PEMBROKE — The speaker of the Lumbee Tribal Council is being accused of illegally taking financial documents from the Tribal Complex office on Thursday.

The documents, according to a statement from tribal administrators, were being processed to be handed over to the Tribal Council under a court agreement reached recently between the tribe’s administration and council when they were allegedly taken. The speaker, Pearlean Revels, refused to comment to a reporter this morning.

A police officer from the Pembroke Police Department was called to take a report and two employees filed an official complaint, according to tribal spokesman Mark Locklear. The Robesonian this morning spoke briefly with Pembroke Police Chief Grant Florita, but he said he didn’t want to comment on details until he had a chance to view the report.

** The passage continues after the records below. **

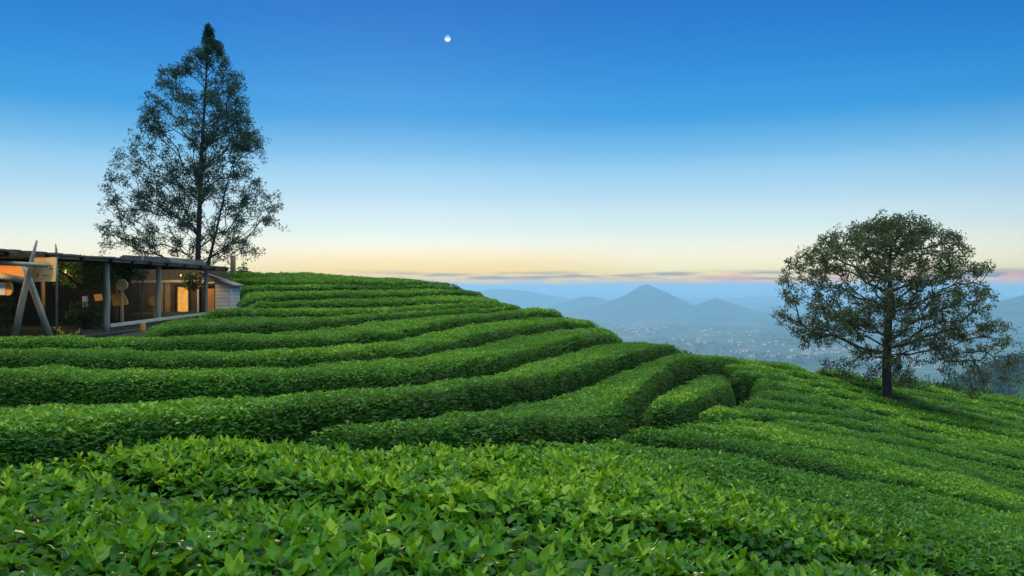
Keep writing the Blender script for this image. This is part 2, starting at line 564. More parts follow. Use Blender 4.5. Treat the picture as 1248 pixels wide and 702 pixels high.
# mountains: radial height fields with gullies
def mountain(px, py, d, sig, pw=1.25, ell=1.0, seed=1, gull=0.12, name='mountain', base=-330):
    c = pix(px, py, d)
    H = c[2] - base
    nr, na = 70, 160
    r_ = np.linspace(0, 1, nr) ** 1.3 * sig * 3.4
    a_ = np.arange(na) / na * 2 * np.pi
    rr_, a2 = np.meshgrid(r_, a_, indexing='ij')
    X = rr_ * np.cos(a2) * ell; Y = rr_ * np.sin(a2)
    rel = rr_ / sig
    rough = fbm(np.cos(a2) * 5 + 20 + rel * 0.6, np.sin(a2) * 5 + 20 + rel * 0.6, seed, 5) - 0.5
    n2 = fbm(X / sig * 3 + 50, Y / sig * 3 + 50, seed + 3, 4) - 0.5
    prof = np.exp(-(rel ** pw))
    h = H * prof * (1 + gull * 2.2 * rough * np.minimum(1, rel * 2.5) + 0.16 * n2 * np.minimum(1, rel * 3))
    V = np.stack([c[0] + X, c[1] + Y, base + h], -1).reshape(-1, 3)
    i = np.arange(nr - 1)[:, None] * na; j = np.arange(na)[None]
    Q = np.stack([i + j, i + na + j, i + na + (j + 1) % na, i + (j + 1) % na], -1).reshape(-1, 4)
    return tag(mesh_obj(name, V, [(Q, 0)], M_MOUNT), kind='structure')


mountain(788, 346.5, 9200, 540, 1.25, 1.0, 1, 0.11)
mountain(873, 363.5, 8800, 430, 1.15, 1.0, 4, 0.10)
mountain(716, 361.5, 11000, 430, 1.6, 1.25, 7)
mountain(610, 352, 14000, 1100, 1.5, 1.3, 23, 0.10)
mountain(1330, 345, 6500, 900, 1.3, 1.2, 15)
mountain(1075, 357, 17000, 2200, 1.6, 1.8, 18)

HAZE_D = 0.00012
hz = MB().box(-46000, 46000, -46000, 46000, -345, 62)
M_HAZE = bpy.data.materials.new('haze')
M_HAZE.use_nodes = True
hk = NB(M_HAZE.node_tree)
M_HAZE.node_tree.nodes.remove(M_HAZE.node_tree.nodes['Principled BSDF'])
pv = hk.n('ShaderNodeVolumePrincipled')
pv.inputs['Color'].default_value = (0.40, 0.72, 1.0, 1)
pv.inputs['Density'].default_value = HAZE_D
pv.inputs['Anisotropy'].default_value = 0.25
hk.link(pv.outputs[0], M_HAZE.node_tree.nodes['Material Output'].inputs['Volume'])
tag(hz.build('haze', M_HAZE), kind='stuff')


# ------------------------------------------------------------------ leaves
def frames(d, nrm):
    d = d / (np.linalg.norm(d, axis=1)[:, None] + 1e-9)
    s = np.cross(d, nrm); s /= np.linalg.norm(s, axis=1)[:, None] + 1e-9
    n = np.cross(s, d)
    return d, s, n


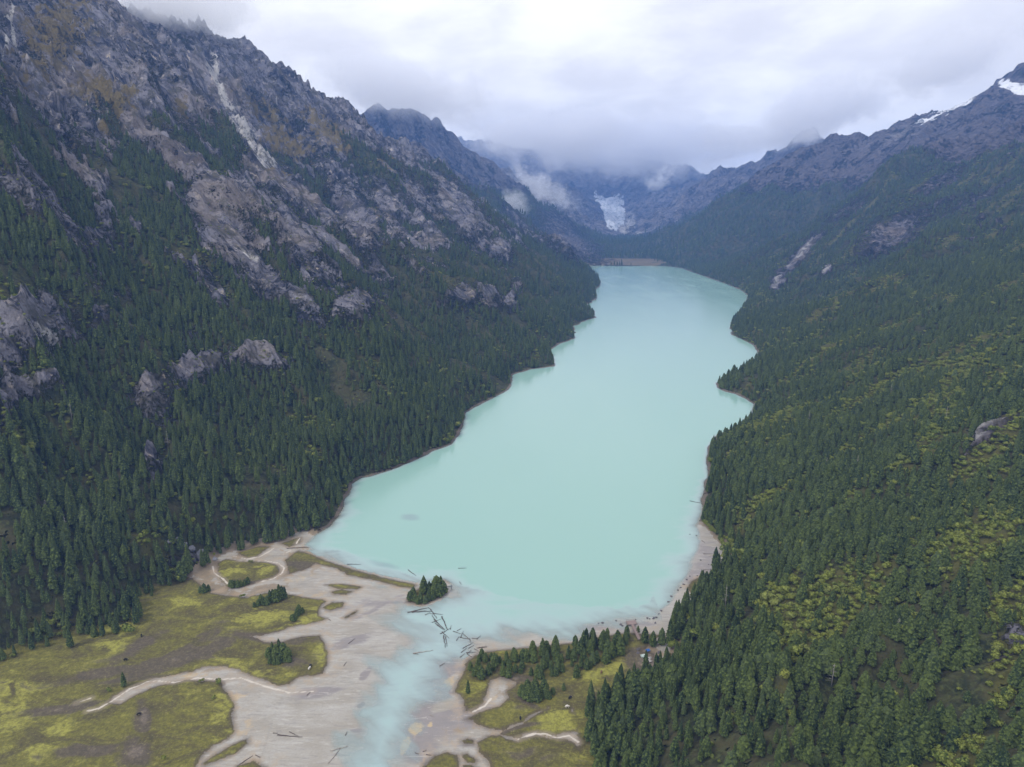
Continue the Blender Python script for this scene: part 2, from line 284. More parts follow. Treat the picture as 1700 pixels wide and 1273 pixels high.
def terrain(x, y, full=True):
    """height and cover masks at world points"""
    x = np.asarray(x, float); y = np.asarray(y, float)
    M = base_h(x, y)
    lake = sdf(x, y, LAKE); flat = sdf(x, y, FLAT) + np.where(y < 700, 2.6 * fbm(x / 14, y / 14, 3, 33), 0)
    lake = lake + np.where(y < 1400, 1.6, 5) * fbm(x / 28, y / 28, 3, 34) * sstep(-30, -5, -np.abs(lake))
    low = np.maximum(lake, flat)
    out = np.clip(-low, 0, None)                       # metres outside the low ground
    M = M * sstep(0, 30, out)
    # slope frame: a along the valley, b across it
    side_left = x < (y * .23 + 60)
    a = np.where(side_left, x * .56 + y * .83, x * -.5 + y * .866); b = np.where(side_left, x * .83 - y * .56, x * .866 + y * .5)
    a2 = a + 60 * pnoise(x / 260, y / 260, 5) + 22 * pnoise(x / 80, y / 80, 6); b2 = b + 60 * pnoise(x / 250, y / 250, 8)
    big = ridged(a2 / 330, b2 / 900, 2, 21) - .75
    gul = ridged(a2 / 105, b2 / 330, 4, 40) - .8
    fine = ridged(a2 / 26, b2 / 70, 4, 60) - .8
    env = sstep(5, 120, out) * np.where(y > 3400, sstep(45, 170, M), sstep(0, 60, M))
    near_right = (~side_left) & (y < 1500)
    k = np.where(side_left, 1.0, np.where(near_right, .55, .9 - .1 * sstep(2500, 3400, y)))
    off = env * k * (big * np.where(side_left, 36, 24 + 18 * sstep(1200, 1900, y)) + gul * 19)
    # where a point lies on the base slope, used to look up what grows there
    px, py, dep = project(x, y, M + off)
    wx = fbm(x / 90, y / 90, 4, 3) ; wy = fbm(x / 90, y / 90, 4, 9)
    wob = np.clip(16 * 1150 / np.maximum(dep, 300), 3, 24)
    pxw = px + wx * wob; pyw = py + wy * wob * .7
    rock = paint(pxw, pyw - 3, ROCK)
    treeline = np.where(side_left, 350, 410 - 90 * sstep(2700, 3500, y)) + 70 * fbm(a / 220, b / 220, 4, 77)
    high = sstep(-20, 80, M - treeline)
    high = np.where(y > 3300, sstep(-10, 90, M - 330 - 60 * wx), high)
    reg = paint(pxw, pyw, [(540,390,370,130,30,1.15),(110,400,170,90,30,.85),(150,600,240,80,10,.75)])
    belt = sstep(.30 - .36 * reg, .62 - .30 * reg, fbm(a / 60 + 3, b / 130, 4, 141) + .25 * fbm(a / 15, b / 22, 3, 145)) * sstep(70, 200, M) * np.where(side_left, .85, .45) * (y < 3300) * sstep(500, 900, y)
    rock = np.maximum(rock, belt)
    high = np.maximum(high, sstep(5000, 5500, y) * sstep(-400, 100, x - 0) * 1.0)
    rockall = np.clip(np.maximum(rock, high * (.72 + .35 * wx)), 0, 1.2)
    h = M + off + env * k * fine * (1.8 + 7.0 * np.clip(rockall, 0, 1)) * (1 - .5 * sstep(2200, 3200, y))
    # cliffs stand out of the slope
    cl = sstep(.35, .6, rock + .12 * fbm(a / 14, b / 14, 3, 90))
    h = h + np.where(side_left, 13, 4) * cl * (1 + .5 * pnoise(a / 22, b / 30, 91)) * sstep(0, 30, M)
    us = x * .224 + y * .975 + 16 * pnoise(x / 70, y / 70, 161); ws = x * .975 - y * .224
    flute = ridged(us / 42, ws / 260, 4, 160, gain=.5) - .75
    h = h + env * flute * np.where(side_left, 19., 5.) * np.clip(high * 1.2 - .2, 0, 1) * (y < 3300)
    far_jag = sstep(3000, 5000, y)
    h = h + env * far_jag * 34 * (ridged(x / 300, y / 260, 4, 120) - .8)
    # low ground
    gs = None
    bank = np.clip(out * .16, 0, 1.6)
    gentle = sstep(700, 520, y + 0 * x) * sstep(-500, -200, -np.abs(x))
    slope_in = .30 * (1 - gentle) + .07 * gentle
    hl = np.where(lake > 0, -np.clip(lake * slope_in, 0, 7), np.clip(-lake * .012, 0, .35))
    wetm = sstep(95, 50, x) * (y < 480) * (flat > 0) * (np.abs(x) < 400)
    hl = np.where(wetm > 0, np.where(lake > -45, -np.clip((lake + 9 * wetm + 12 * fbm((x + y) / 26, (x - y) / 80, 4, 611)) * .013 + .32 * sstep(-4, 22, lake + 8 * fbm((x + y) / 12, (x - y) / 45, 3, 612)), -.12, 7) , hl), hl)
    h = np.where(low > 0, hl, np.maximum(h, 0) + bank + np.where(lake < 0, np.clip(-lake * .012, 0, .35), 0))
    res = dict(h=h, M=M, lake=lake, flat=flat, low=low, rock=rock, high=high, rockall=rockall, px=pxw, py=pyw, a=a, b=b, left=side_left, gul=gul, wx=wx, cliff=cl)
    if full:
        band = sstep(.08, .50, fbm(a / 42, b / 230, 4, 171)) * np.where(side_left, .42, .72) * (y < 2600)
        res['shrub'] = np.clip(np.maximum(paint(pxw, pyw, SHRUB), band), 0, 1); res['ochre'] = np.clip(paint(pxw, pyw, OCHRE), 0, 1)
    return res
def grass_field(x, y):
    g = np.full(x.shape, -60.0, np.float32)
    for p in GRASS: g = np.maximum(g, sdf(x, y, p))
    return np.clip(g, -60, 60)
def height_at(x, y):
    x = np.atleast_1d(np.asarray(x, float)); y = np.atleast_1d(np.asarray(y, float))
    r = terrain(x, y, False); h = r['h']
    low = r['low'] > 0
    if low.any():
        g = grass_field(x, y); h = np.where(low & (g > -1), np.maximum(h, 0) + sstep(-.5, 1.5, g) * .35, h)
    return h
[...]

Tribal Chairman Paul Brooks said in a statement that several tribal employees were present when Revels took the General Ledger from the building. He said she visited the Finance Office at 3:30 p.m. and was accompanied by Terry Campbell, a member of the tribe’s 21-member Tribal Council.

Revels and Campbell left the Finance Office and returned a short time later to retrieve car keys Revels had left in the office, Brooks said. According to the statement, Revels was captured on security cameras grabbing more than 2,000 pages of financial records and leaving the building with Campbell at 4:15 p.m. The statement did not accused Campbell of any wrongdoing.

“I’m not saying anything,” Revels told a reporter this morning.

Revels, who is up for re-election to her District 3 council seat in November, has been a leader among council members who aggressively pursued the financial records from the administration that they contend are necessary for them to perform their constitutional responsibility of financial oversight. The council and Brooks recently signed an agreement requiring Brooks to hand over to the council certain financial records, including the General Ledger, by Aug. 30.

This is the second time in less than a year that Revels has been accused of an illegal act. Late last year, at the height of a heated election for tribal chairman, Revels was charged with assault with a deadly weapon, her car, by a person who said she almost ran him off the road while he was distributing political material.

Revels contended that the incident was politically motivated. Both sides in the dispute eventually agreed to drop charges in the case.